There has been an outpouring of research on unconscious bias over the past several years. With that comes some pervasive and common misconceptions. Read on to gain a deeper understanding and discover seven surprising truths about unconscious bias!

1. Everyone has unconscious biases – and I mean everyone.

Because the human brain takes in so much information in any given second, it has created strategies and shortcuts to simplify the world and data it collects. Unconscious bias is one of those strategies that all of our brains use to help us react to and process infinite pieces of information.

2. Unconscious biases can actually be really helpful, in some ways.

Unconscious biases are helpful in the way they distill information overload into digestible pieces. Our ancestors’ unconscious bias triggered their fight or flight response, which was lifesaving in encounters with wild animals and navigation of natural disasters. Modern day humans’ unconscious bias helps in other, albeit less life-threatening, but still significant ways.

3. Bias comes in many forms.

Most people know that bias is related to the classic stereotypes that surround gender and race. But bias is also related to individuals with disabilities, foreign accents, and even physical attributes such as height, beauty, and face symmetry.

4. Bias affects all aspects of life.

Bias exists not just in our personal life, but also our work life. Bias has been shown to affect hiring, mentoring, and salary outcomes.

5. Awareness is not enough to combat bias.

While it is important to be aware of the unconscious and implicit biases we have, awareness is not enough to effect change. Many people falsely believe that their basic awareness of the existence of biases is the only weapon they have to prevent biases from impacting their interactions and thought processes.

6. In addition to awareness, we need to actively work to change our behavior.

Awareness is not enough to combat the effects of biases.

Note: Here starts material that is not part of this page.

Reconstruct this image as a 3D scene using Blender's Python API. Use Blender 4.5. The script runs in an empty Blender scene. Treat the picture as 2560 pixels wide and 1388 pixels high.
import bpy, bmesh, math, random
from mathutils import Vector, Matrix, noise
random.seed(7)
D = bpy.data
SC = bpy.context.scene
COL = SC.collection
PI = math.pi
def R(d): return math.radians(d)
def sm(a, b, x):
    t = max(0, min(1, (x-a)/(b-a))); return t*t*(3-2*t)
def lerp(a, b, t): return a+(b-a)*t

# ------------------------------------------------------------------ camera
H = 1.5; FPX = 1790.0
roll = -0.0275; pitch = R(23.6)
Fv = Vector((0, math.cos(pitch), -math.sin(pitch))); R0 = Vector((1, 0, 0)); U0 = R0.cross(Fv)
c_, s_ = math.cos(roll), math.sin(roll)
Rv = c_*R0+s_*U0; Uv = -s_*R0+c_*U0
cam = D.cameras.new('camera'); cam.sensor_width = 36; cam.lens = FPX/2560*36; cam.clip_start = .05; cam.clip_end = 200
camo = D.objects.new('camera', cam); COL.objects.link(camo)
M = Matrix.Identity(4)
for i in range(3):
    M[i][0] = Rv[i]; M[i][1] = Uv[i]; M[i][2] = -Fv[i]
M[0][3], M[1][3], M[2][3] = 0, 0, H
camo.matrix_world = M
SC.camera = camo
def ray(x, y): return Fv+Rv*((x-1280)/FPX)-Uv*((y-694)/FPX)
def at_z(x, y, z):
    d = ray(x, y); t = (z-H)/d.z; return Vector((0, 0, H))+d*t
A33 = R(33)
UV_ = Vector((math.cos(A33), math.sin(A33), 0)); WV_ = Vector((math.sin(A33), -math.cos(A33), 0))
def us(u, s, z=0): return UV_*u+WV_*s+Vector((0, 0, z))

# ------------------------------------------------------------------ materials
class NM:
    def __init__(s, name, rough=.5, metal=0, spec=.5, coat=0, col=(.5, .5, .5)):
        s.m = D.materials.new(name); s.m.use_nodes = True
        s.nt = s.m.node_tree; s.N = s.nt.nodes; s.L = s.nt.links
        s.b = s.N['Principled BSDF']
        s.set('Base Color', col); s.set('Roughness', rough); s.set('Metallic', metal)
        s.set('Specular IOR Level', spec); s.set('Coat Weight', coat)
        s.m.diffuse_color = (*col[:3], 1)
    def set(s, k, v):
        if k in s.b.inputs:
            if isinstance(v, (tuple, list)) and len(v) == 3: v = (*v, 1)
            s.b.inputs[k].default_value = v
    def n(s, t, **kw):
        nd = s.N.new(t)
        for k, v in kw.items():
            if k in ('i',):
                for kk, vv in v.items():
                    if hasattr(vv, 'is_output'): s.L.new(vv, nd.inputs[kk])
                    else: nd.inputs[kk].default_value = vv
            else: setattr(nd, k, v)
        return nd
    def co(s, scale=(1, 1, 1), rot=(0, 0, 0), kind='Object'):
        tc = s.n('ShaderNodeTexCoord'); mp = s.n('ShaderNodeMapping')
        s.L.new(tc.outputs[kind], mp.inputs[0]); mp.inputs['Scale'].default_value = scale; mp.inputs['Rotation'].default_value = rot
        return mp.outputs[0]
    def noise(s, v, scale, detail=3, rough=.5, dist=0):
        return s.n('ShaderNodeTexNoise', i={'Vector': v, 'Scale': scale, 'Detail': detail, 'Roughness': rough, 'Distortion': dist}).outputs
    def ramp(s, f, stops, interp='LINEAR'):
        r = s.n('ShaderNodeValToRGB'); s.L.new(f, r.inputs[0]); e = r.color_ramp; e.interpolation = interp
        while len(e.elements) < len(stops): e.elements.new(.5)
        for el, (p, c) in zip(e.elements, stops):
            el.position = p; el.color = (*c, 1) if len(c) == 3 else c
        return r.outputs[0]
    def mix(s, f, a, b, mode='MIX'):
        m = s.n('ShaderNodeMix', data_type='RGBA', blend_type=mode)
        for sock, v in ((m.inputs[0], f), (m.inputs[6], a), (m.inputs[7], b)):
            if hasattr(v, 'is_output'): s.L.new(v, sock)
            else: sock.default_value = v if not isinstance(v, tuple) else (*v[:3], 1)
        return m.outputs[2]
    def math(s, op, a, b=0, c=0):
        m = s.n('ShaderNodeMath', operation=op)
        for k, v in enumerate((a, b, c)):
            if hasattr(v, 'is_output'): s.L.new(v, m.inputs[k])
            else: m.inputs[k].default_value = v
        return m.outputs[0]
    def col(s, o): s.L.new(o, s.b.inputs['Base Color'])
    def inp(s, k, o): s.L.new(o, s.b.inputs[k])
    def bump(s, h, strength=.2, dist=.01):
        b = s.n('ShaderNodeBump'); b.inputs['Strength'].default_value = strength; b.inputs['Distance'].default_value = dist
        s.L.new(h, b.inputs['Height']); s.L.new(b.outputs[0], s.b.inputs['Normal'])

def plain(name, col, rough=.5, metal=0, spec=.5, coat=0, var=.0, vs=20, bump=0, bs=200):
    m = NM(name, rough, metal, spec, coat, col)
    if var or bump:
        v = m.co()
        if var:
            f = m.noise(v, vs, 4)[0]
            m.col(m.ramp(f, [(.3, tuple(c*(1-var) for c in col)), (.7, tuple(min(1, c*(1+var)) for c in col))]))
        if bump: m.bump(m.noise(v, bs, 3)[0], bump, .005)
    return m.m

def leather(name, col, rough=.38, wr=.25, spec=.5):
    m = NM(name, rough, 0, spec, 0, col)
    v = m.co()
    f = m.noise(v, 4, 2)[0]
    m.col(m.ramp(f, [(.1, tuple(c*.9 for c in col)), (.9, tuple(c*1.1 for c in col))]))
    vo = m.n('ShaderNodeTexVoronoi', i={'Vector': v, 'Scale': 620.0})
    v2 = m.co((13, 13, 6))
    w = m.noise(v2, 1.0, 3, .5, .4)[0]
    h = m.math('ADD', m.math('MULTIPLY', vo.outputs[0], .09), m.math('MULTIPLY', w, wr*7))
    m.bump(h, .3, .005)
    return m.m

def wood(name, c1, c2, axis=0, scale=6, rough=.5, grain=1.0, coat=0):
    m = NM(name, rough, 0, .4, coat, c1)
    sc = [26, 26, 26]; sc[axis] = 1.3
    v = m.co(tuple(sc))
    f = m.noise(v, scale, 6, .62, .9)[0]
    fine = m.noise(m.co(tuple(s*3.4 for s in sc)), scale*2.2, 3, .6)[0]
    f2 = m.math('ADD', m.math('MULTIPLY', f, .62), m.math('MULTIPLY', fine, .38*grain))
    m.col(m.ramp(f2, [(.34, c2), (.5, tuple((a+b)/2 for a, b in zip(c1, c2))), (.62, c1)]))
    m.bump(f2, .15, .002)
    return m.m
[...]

Instead, experts advise that we internalize and truly understand the negative consequences of unconscious biases. Then, we follow up that deep awareness with a commitment to slow our thought processes and decision-making processes in order to make thoroughly considered decisions.

7. We can combat the unconscious bias others have about us.

You have the power to subvert biases that others have against you. When you anticipate and express awareness of the assumptions others have about you, you effectively disarm them. You empower yourself by taking the bias others have of you into your own hands and re-framing the narrative to your benefit.